See, I know that my desired audience isn't likely to come across my video and have the emotional tolerance necessary to watch it from an interested and open perspective so it's more a show for others with an interest in the Bible to enjoy watching what I would say to Orthodox Jews (if they were watching).
I have no academic training and I'm somewhat ambivalent about the field from my few encounters with that world.
There seems to be too much delight in denigrating the interpretation of ancient texts which bleeds into denigrating of the texts as well, neither of which I think help us relate to the authors of those texts as serious Ancient Forebearers who deserve to be taken seriously, even if to disagree with.
I also feel that there's a tendency to get lost in the trees and losing sight of the forest.
I consider this terribly unfortunate because a dispassionate non-worshipful reverence is what ancient sacred texts require but while academia has that ever-important ingredient of non-worshipfulness in spades, it seems to be short on that (obvious) reference worth having for texts that were taken SO SERIOUSLY by generations of our smartest forebearers that they have been able to survive a dozen as many generations of being read foolishly without being "classed out" of the curriculum.
My 30 second pitch on that:
https://youtube.com/shorts/f1DBLHLw3kQ?feature=share
In my new show I attempted to do a little translating between the various communities of people who already have strong feelings or knowledge about the Bible, as well as to try and argue for at least a moment's attention from those who have hitherto lacked such sentiments.
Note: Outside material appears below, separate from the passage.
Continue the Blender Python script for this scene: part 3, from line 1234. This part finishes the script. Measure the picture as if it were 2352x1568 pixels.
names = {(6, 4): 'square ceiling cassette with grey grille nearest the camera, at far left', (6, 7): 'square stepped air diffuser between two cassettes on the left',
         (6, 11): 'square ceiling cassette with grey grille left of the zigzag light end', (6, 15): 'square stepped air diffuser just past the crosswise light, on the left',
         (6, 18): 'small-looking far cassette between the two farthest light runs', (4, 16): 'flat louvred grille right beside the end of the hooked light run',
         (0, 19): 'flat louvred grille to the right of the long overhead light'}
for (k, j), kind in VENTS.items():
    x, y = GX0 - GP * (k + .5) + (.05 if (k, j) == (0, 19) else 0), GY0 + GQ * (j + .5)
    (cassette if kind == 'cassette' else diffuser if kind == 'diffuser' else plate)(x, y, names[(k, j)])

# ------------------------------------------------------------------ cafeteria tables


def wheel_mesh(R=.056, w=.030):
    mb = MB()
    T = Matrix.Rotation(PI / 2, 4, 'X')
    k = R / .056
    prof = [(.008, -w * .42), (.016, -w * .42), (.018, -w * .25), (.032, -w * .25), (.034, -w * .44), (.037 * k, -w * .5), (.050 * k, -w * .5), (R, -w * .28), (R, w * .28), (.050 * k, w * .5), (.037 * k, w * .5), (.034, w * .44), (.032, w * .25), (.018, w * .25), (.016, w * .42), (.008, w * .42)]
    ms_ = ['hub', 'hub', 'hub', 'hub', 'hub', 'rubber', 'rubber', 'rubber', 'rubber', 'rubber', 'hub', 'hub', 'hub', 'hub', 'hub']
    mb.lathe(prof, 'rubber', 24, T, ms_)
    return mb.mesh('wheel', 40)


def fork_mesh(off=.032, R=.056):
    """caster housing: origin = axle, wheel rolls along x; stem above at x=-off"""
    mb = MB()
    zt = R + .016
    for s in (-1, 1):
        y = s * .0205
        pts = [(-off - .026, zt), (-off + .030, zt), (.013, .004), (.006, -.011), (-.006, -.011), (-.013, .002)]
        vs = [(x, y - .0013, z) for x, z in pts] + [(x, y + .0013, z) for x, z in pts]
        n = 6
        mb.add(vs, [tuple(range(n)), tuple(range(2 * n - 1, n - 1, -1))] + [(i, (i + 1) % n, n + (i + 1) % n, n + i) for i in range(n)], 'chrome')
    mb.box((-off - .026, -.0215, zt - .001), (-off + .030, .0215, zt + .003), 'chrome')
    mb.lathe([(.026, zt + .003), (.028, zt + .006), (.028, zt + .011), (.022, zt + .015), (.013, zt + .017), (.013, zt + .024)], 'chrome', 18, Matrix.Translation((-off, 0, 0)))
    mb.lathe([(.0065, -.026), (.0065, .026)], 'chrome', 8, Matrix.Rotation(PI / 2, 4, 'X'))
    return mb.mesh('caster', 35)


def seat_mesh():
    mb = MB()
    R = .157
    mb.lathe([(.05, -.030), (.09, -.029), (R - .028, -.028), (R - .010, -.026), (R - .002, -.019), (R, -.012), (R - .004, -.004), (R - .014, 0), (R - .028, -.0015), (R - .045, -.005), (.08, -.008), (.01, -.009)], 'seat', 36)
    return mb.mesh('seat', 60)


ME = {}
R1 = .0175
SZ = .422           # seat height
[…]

Is there a way to get past our inherited tendency of tosafistic hairsplitting about the number of angels dancing on the head of a pin to contribute our minds to the cause of taking the Biblical points of view seriously (but not worshipfully)?
We ought to do this with other great written legacies from the past as well of course.
What the ancients offer us is an intelligent adult view of things from the perspective of those whose odd biases are no threat to us but can offer as a managerial check on our own biases.